Recht hast Du meiner Meinung nach damit (und das ist auch meine Antwort an Bernd_S), dass nicht nur die Religionen, sondern auch andere Ideologien und Machtstrukturen zu Unheil führen können. Dabei können die Religionen mäßigend, genauso aber auch antreibend wirken. Gefährlich sind aber nicht nur Religionen, sondern auch andere nichtrationale Ideologien.
Ich hatte vor etlichen Seiten unter dem allgemeinen Unverständnis, teilweise auch Hohn, versucht darzustellen, dass die Religionen eine tiefere Grundlage oder Ursache haben, die sie mit anderen Ideologien teilen. Nämlich der Fähigkeit der Menschen zum fiktiven Denken. Wir sind im Unterschied zu unseren genetischen Vorfahren in der Lage, uns allerlei auszudenken und wie reale Dinge zu behandeln. Geld, Staatsbürgerschaften, Ehen, Nationen, Götter, Geister, Menschenrechte usw. behandeln wir wie reale Dinge.
Diese Fiktionen können uns nützlich oder auch zum Verhängnis werden. Die Religion, also der Glaube an Götter, Geister, Engel, Teufel, Seele, Jenseits und Paradies ist eine unter ihnen. Es gibt jedoch viele andere Fiktionen, die ähnlich destruktiv oder konstruktiv sein können. Die Idee des Geldes oder der Menschenrechte halte ich für konstruktiv, ebenso die Idee der Nächstenliebe.
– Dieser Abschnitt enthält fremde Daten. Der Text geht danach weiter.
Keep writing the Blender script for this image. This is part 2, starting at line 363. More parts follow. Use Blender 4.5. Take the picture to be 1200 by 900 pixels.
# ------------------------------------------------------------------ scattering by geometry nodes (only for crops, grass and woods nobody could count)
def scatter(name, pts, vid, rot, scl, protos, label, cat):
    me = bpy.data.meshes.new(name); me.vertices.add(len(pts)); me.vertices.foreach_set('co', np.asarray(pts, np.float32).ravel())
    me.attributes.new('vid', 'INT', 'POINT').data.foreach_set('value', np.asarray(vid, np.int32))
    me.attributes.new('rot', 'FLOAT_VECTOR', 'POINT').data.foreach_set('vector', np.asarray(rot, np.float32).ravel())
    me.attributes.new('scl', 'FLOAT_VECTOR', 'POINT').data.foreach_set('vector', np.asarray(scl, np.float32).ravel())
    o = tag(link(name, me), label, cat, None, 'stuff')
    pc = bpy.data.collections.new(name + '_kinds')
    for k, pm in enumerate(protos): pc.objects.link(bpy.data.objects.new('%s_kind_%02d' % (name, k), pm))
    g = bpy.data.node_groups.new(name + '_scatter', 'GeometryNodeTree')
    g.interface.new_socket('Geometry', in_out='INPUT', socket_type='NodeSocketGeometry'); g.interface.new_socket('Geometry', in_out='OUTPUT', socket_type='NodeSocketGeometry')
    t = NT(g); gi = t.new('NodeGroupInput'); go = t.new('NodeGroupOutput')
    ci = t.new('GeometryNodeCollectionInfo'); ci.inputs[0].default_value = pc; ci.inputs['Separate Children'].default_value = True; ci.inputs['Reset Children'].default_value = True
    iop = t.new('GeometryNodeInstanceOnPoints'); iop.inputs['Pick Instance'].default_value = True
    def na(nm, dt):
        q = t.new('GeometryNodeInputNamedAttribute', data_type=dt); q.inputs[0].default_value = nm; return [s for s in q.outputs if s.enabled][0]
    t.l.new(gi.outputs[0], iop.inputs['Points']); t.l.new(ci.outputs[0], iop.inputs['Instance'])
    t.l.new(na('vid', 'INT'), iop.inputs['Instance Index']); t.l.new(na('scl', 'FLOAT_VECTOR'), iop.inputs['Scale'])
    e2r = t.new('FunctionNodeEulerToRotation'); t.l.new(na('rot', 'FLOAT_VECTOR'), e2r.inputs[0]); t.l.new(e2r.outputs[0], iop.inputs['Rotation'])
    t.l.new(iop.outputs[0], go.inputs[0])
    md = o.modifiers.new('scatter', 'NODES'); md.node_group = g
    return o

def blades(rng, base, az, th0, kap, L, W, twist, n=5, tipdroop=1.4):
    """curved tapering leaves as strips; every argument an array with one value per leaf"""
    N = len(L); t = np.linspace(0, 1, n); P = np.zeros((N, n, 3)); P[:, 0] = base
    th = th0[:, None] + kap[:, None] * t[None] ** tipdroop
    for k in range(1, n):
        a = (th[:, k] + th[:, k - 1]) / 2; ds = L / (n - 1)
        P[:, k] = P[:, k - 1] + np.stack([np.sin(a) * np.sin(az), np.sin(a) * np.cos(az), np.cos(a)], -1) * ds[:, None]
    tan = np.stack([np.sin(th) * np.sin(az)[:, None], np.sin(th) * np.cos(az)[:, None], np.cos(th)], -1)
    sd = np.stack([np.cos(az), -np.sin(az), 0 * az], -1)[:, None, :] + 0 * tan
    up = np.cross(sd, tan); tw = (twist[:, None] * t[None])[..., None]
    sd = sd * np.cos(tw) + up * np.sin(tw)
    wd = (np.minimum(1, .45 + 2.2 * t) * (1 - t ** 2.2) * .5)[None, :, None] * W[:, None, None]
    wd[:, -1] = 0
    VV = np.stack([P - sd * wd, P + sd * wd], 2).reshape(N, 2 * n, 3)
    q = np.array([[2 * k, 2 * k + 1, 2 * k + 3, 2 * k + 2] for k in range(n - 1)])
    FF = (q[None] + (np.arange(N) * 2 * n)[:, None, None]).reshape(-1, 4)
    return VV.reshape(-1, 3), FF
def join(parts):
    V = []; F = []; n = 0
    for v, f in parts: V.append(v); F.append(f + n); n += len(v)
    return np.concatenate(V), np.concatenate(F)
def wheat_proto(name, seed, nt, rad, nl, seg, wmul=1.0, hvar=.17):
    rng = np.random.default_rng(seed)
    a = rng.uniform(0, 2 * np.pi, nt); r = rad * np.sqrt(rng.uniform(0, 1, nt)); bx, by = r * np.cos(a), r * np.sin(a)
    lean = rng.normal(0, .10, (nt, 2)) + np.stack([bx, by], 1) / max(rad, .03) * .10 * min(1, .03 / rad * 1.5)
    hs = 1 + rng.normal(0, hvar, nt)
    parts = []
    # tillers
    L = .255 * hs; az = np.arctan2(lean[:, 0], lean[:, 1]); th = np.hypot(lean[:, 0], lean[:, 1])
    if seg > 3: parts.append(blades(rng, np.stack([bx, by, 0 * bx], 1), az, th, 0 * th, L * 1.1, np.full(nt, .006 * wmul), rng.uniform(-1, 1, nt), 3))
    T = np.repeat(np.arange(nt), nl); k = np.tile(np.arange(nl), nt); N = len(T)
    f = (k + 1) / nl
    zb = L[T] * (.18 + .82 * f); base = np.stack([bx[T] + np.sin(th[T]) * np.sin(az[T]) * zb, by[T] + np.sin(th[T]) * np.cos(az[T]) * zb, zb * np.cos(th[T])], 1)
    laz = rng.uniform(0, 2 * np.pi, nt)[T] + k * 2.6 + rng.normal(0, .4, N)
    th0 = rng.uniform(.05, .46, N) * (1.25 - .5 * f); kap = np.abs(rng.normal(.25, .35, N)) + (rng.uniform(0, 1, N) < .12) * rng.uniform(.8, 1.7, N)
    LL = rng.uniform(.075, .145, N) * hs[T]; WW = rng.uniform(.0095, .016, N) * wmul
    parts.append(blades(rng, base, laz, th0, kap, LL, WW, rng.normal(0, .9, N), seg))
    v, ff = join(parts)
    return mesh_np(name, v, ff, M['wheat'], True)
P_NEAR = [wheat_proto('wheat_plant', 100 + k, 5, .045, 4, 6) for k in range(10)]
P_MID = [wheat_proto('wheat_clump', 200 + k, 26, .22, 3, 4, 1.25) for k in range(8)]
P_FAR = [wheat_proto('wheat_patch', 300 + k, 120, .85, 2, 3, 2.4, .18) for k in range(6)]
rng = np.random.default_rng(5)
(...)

Ich bin demnach so ziemlich der Letzte, den man auf die ähnliche Gefährlichkeit von Fiktionen und Ideologien abseits der Religionen hinweisen muss. Denn ich habe die Tatsache ihrer grundsätzlichen Ähnlichkeit seitenlang (auch gegen Deine Argumente) verteidigt.
Der Nationalsozialismus, der Antisemitismus, der Rassismus, der Kommunismus und Antikommunismus etc. entfalteten ihre größte mitreißende Wirkung, als sie quasireligiöse, irrationale Züge annahmen. Aus einem Provinzpolitiker wurde ein "Führer", der sich in schicksalhafter Vorbestimmung gelenkt und instrumentalisiert sah. Er fantasierte mit großen Teilen seines "Volkes" über eine jüdische Weltverschwörung, der unter anderem Albert Einstein angehört haben soll. Es war ein Wahn. Ober er nun religiös oder ideologisch war oder, am wahrscheinlichsten, beides, ist ein wenig Sophisterei. Von ihren Grundlagen her ist es dasselbe.
Wie immer: no offense und danke für die Diskussion.